■ Task directions
For this exercise, repeat all of the material verbatim apart from its images.
=-=-=-=-=
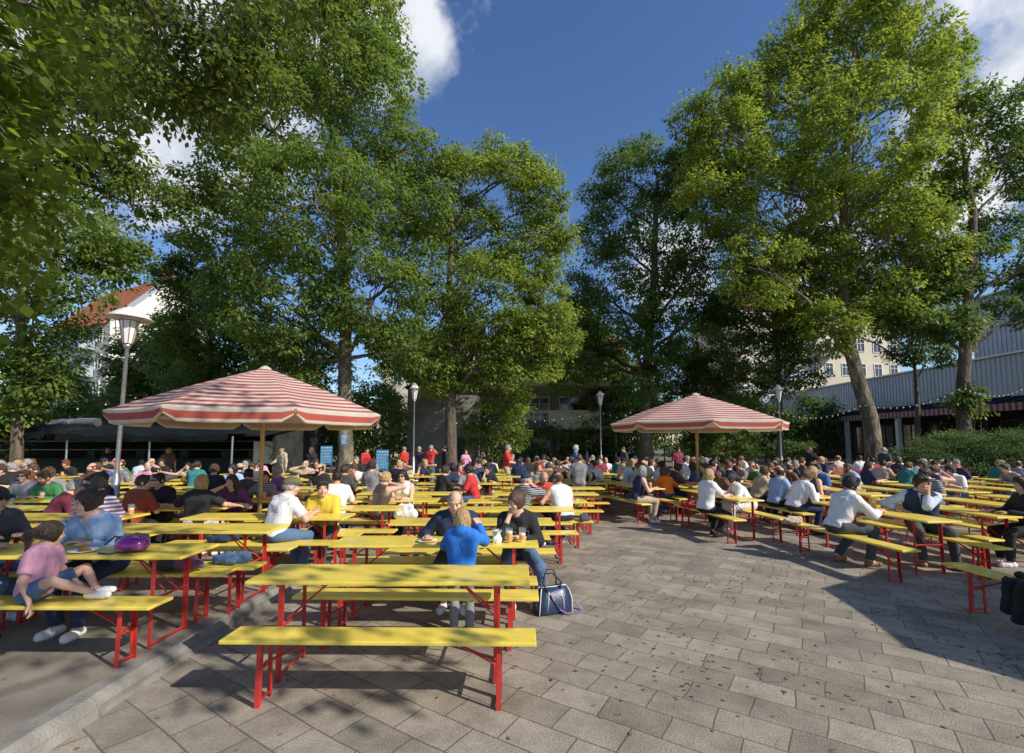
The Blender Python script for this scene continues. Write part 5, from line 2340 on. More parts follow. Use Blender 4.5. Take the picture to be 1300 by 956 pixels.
T = .80
P_('girl in pink t-shirt and denim shorts sitting sideways on the front left bench', -3.78, 3.78, face(1, .25), dict(kind='sit', s=.67, child=True, fem=True, lean=8, yaw=48, pitch=-6, rh=(.15, .06, .50), lh=(-.12, .22, .56), feet=((-.02, .40, .475), (.10, .44, .475)), knees=((-.9, .2, .7), (.8, .2, .8)), bottom='short', sleeve=.34, seed=3),
   top='pink', bottom='denim blue', hair='pony', hc='dark brown', shoe='white', h=.008)
P_('woman in light blue long-sleeved top leaning on the front left table', -3.96, 4.66, face(0, -1), dict(lean=25, yaw=-30, pitch=-4, fem=True, sleeve=.92, lh=(-.10, .36, T), rh=(.16, .40, T), seed=4), top='light blue', bottom='navy blue', hair='bun', hc='dark brown', skin='fair', h=.008)
P_('man in dark cap and sunglasses at the left picture edge facing right', -5.30, 4.70, face(1, -.35), dict(lean=22, yaw=12, pitch=-4, seed=5), top='dark grey', bottom='denim blue', hair='cap', hatc='black', hc='black', extras=('sunglasses',), h=.009)
P_('person in blue jeans sitting left of the pink-shirted girl', -4.72, 3.78, face(.1, 1), dict(lean=10, fem=True, seed=6, feet=((-.05, .20, 0), (.18, .28, 0))), top='maroon', bottom='denim blue', hair='long', hc='brown', shoe='black')
P_('person in purple striped t-shirt resting on elbows at left', -5.55, 6.17, face(-.35, 1), dict(lean=24, yaw=50, pitch=-10, lh='chin', sleeve=.42, seed=7), top='purple striped', bottom='beige', hair='short', hc='black', skin='tan')
P_('man in maroon t-shirt leaning to the right over a table at left', -7.35, 7.40, face(.75, .8), dict(lean=34, yaw=-10, lh=(-.1, .5, T), rh=(.2, .52, T), seed=8), top='maroon', bottom='blue', hair='crew', hc='grey')
P_('bearded man in navy blue t-shirt looking left behind the striped one', -7.2, 8.30, face(-.4, -1), dict(lean=4, yaw=-50, lh=(-.1, .3, T), rh=(.12, .34, T), seed=9), top='navy blue', bottom='dark grey', hair='crew', hc='dark brown', extras=('beard',))
P_('man with sunglasses and grey t-shirt facing us at far left', -9.6, 9.35, face(.2, -1), dict(lean=14, seed=10), top='grey', bottom='denim blue', hair='crew', hc='brown', extras=('sunglasses',), h=.012)
P_('man in rust red t-shirt seen from behind beside the street lamp', -6.0, 7.42, face(.25, 1), dict(lean=14, yaw=-42, seed=11, sleeve=.45), top='rust red', bottom='black', hair='crew', hc='dark brown')
P_('man in black t-shirt and sunglasses facing us under the left parasol', -6.15, 8.30, face(.1, -1), dict(lean=14, yaw=-14, seed=12), top='black', bottom='dark grey', hair='crew', hc='black', extras=('sunglasses',))
P_('person in dark grey t-shirt seen from behind under the left parasol', -5.62, 9.78, face(-.1, 1), dict(lean=24, seed=13), top='dark grey', bottom='denim blue', hair='short', hc='black', h=.012)
P_('blonde woman in black top seen from behind with outstretched arms', -5.0, 7.42, face(.05, 1), dict(lean=12, fem=True, lh=(-.36, .34, T), rh=(.42, .40, T), lpole=(-1, -.2, -.6), rpole=(1, -.2, -.6), seed=14, skirt=True, bottom='short'), top='black', bottom='floral white', hair='bob', hc='blonde')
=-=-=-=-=
■ Exercise solution
The Blender Python script for this scene continues. Write part 5, from line 2340 on. More parts follow. Use Blender 4.5. Take the picture to be 1300 by 956 pixels.
T = .80
P_('girl in pink t-shirt and denim shorts sitting sideways on the front left bench', -3.78, 3.78, face(1, .25), dict(kind='sit', s=.67, child=True, fem=True, lean=8, yaw=48, pitch=-6, rh=(.15, .06, .50), lh=(-.12, .22, .56), feet=((-.02, .40, .475), (.10, .44, .475)), knees=((-.9, .2, .7), (.8, .2, .8)), bottom='short', sleeve=.34, seed=3),
   top='pink', bottom='denim blue', hair='pony', hc='dark brown', shoe='white', h=.008)
P_('woman in light blue long-sleeved top leaning on the front left table', -3.96, 4.66, face(0, -1), dict(lean=25, yaw=-30, pitch=-4, fem=True, sleeve=.92, lh=(-.10, .36, T), rh=(.16, .40, T), seed=4), top='light blue', bottom='navy blue', hair='bun', hc='dark brown', skin='fair', h=.008)
P_('man in dark cap and sunglasses at the left picture edge facing right', -5.30, 4.70, face(1, -.35), dict(lean=22, yaw=12, pitch=-4, seed=5), top='dark grey', bottom='denim blue', hair='cap', hatc='black', hc='black', extras=('sunglasses',), h=.009)
P_('person in blue jeans sitting left of the pink-shirted girl', -4.72, 3.78, face(.1, 1), dict(lean=10, fem=True, seed=6, feet=((-.05, .20, 0), (.18, .28, 0))), top='maroon', bottom='denim blue', hair='long', hc='brown', shoe='black')
P_('person in purple striped t-shirt resting on elbows at left', -5.55, 6.17, face(-.35, 1), dict(lean=24, yaw=50, pitch=-10, lh='chin', sleeve=.42, seed=7), top='purple striped', bottom='beige', hair='short', hc='black', skin='tan')
P_('man in maroon t-shirt leaning to the right over a table at left', -7.35, 7.40, face(.75, .8), dict(lean=34, yaw=-10, lh=(-.1, .5, T), rh=(.2, .52, T), seed=8), top='maroon', bottom='blue', hair='crew', hc='grey')
P_('bearded man in navy blue t-shirt looking left behind the striped one', -7.2, 8.30, face(-.4, -1), dict(lean=4, yaw=-50, lh=(-.1, .3, T), rh=(.12, .34, T), seed=9), top='navy blue', bottom='dark grey', hair='crew', hc='dark brown', extras=('beard',))
P_('man with sunglasses and grey t-shirt facing us at far left', -9.6, 9.35, face(.2, -1), dict(lean=14, seed=10), top='grey', bottom='denim blue', hair='crew', hc='brown', extras=('sunglasses',), h=.012)
P_('man in rust red t-shirt seen from behind beside the street lamp', -6.0, 7.42, face(.25, 1), dict(lean=14, yaw=-42, seed=11, sleeve=.45), top='rust red', bottom='black', hair='crew', hc='dark brown')
P_('man in black t-shirt and sunglasses facing us under the left parasol', -6.15, 8.30, face(.1, -1), dict(lean=14, yaw=-14, seed=12), top='black', bottom='dark grey', hair='crew', hc='black', extras=('sunglasses',))
P_('person in dark grey t-shirt seen from behind under the left parasol', -5.62, 9.78, face(-.1, 1), dict(lean=24, seed=13), top='dark grey', bottom='denim blue', hair='short', hc='black', h=.012)
P_('blonde woman in black top seen from behind with outstretched arms', -5.0, 7.42, face(.05, 1), dict(lean=12, fem=True, lh=(-.36, .34, T), rh=(.42, .40, T), lpole=(-1, -.2, -.6), rpole=(1, -.2, -.6), seed=14, skirt=True, bottom='short'), top='black', bottom='floral white', hair='bob', hc='blonde')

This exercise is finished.